### Data records
* start *

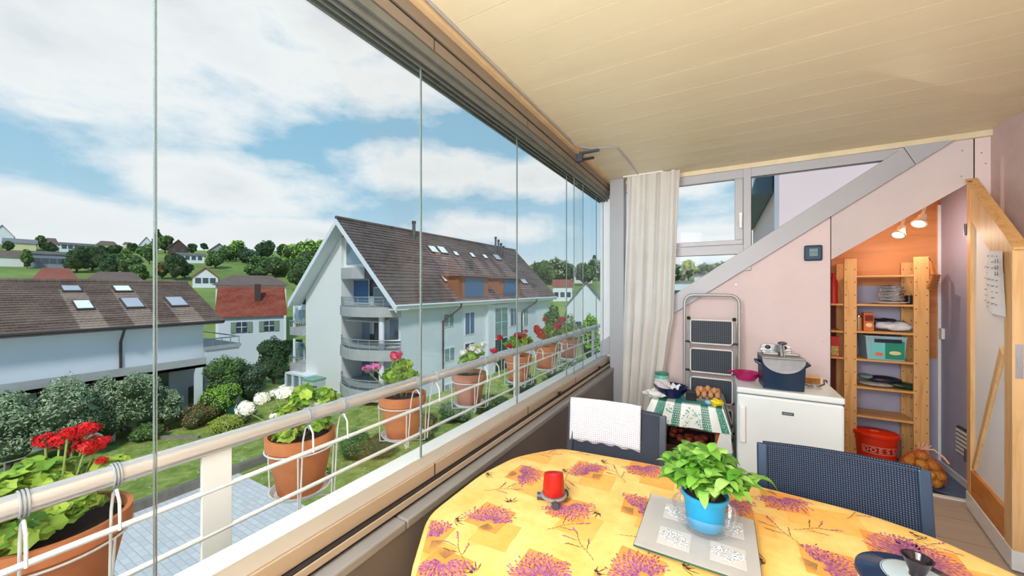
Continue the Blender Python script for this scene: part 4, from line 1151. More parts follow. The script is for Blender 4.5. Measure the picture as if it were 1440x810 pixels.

* end *
* start *

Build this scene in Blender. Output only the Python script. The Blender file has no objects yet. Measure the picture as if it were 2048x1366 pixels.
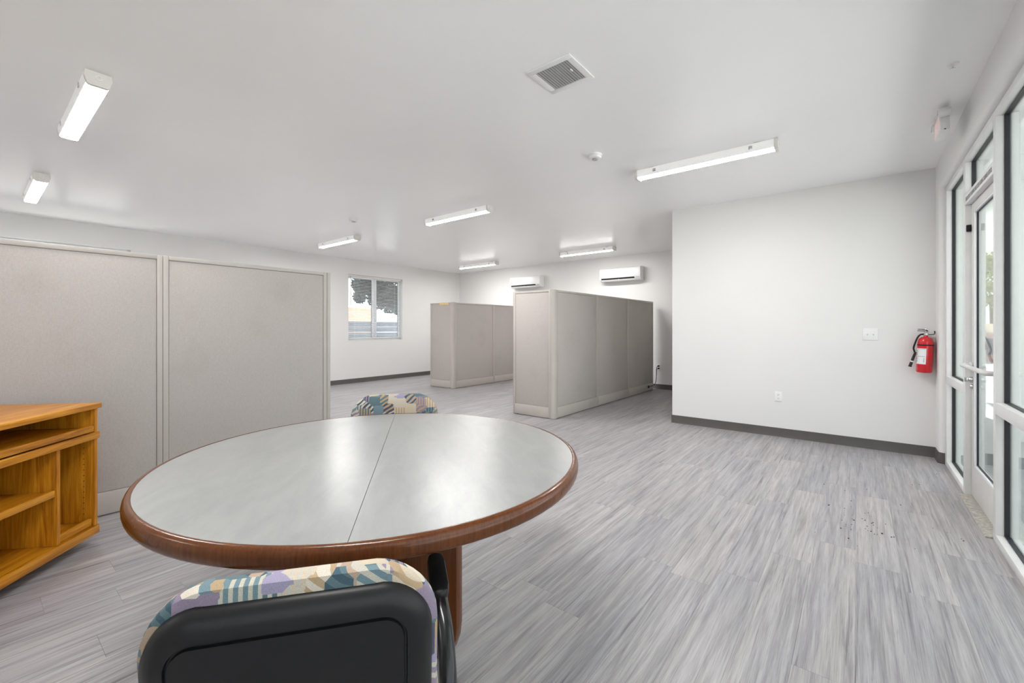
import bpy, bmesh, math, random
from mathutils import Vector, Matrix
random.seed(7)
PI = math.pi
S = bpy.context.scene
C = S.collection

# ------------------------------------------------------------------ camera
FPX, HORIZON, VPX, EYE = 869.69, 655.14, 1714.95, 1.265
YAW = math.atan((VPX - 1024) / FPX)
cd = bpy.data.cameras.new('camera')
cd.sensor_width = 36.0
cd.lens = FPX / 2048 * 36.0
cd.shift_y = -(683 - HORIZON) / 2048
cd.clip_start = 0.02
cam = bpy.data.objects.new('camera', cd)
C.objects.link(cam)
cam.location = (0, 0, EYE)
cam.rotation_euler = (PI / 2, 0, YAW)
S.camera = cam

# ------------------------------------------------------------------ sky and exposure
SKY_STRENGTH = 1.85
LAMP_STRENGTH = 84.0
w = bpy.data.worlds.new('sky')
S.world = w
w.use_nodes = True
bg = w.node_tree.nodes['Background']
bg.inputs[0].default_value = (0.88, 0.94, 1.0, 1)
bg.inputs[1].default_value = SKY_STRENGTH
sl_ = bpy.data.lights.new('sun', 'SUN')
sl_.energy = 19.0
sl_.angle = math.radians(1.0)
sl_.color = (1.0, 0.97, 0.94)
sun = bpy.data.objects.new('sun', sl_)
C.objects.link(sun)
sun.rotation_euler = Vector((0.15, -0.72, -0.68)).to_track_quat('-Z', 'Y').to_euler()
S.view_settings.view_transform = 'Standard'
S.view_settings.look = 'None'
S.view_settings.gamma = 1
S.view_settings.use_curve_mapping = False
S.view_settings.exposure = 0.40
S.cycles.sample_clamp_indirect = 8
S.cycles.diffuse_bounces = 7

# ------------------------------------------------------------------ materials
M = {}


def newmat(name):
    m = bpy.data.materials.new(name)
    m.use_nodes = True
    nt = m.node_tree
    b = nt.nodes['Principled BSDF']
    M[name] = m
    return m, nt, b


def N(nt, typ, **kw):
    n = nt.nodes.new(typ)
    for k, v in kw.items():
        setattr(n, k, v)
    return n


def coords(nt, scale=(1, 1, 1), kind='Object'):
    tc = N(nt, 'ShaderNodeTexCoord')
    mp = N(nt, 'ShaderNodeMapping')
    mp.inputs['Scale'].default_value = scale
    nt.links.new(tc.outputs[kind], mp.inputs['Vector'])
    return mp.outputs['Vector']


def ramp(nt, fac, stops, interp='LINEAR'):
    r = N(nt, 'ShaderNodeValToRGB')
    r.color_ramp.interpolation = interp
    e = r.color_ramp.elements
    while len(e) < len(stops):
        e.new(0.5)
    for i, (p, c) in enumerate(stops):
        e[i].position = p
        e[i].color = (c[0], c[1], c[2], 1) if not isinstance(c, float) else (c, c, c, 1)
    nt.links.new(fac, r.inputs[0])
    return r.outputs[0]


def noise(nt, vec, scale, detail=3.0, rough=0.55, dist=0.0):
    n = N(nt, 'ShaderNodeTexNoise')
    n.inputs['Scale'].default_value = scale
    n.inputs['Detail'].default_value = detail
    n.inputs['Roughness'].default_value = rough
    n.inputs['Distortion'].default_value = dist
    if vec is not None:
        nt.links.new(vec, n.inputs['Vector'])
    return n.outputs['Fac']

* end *

### Exercise task
Copy word for word only the lines above from the one with "Build this scene" through the one with "S.camera = cam". Leave pictures out.

### Output
Build this scene in Blender. Output only the Python script. The Blender file has no objects yet. Measure the picture as if it were 2048x1366 pixels.
import bpy, bmesh, math, random
from mathutils import Vector, Matrix
random.seed(7)
PI = math.pi
S = bpy.context.scene
C = S.collection

# ------------------------------------------------------------------ camera
FPX, HORIZON, VPX, EYE = 869.69, 655.14, 1714.95, 1.265
YAW = math.atan((VPX - 1024) / FPX)
cd = bpy.data.cameras.new('camera')
cd.sensor_width = 36.0
cd.lens = FPX / 2048 * 36.0
cd.shift_y = -(683 - HORIZON) / 2048
cd.clip_start = 0.02
cam = bpy.data.objects.new('camera', cd)
C.objects.link(cam)
cam.location = (0, 0, EYE)
cam.rotation_euler = (PI / 2, 0, YAW)
S.camera = cam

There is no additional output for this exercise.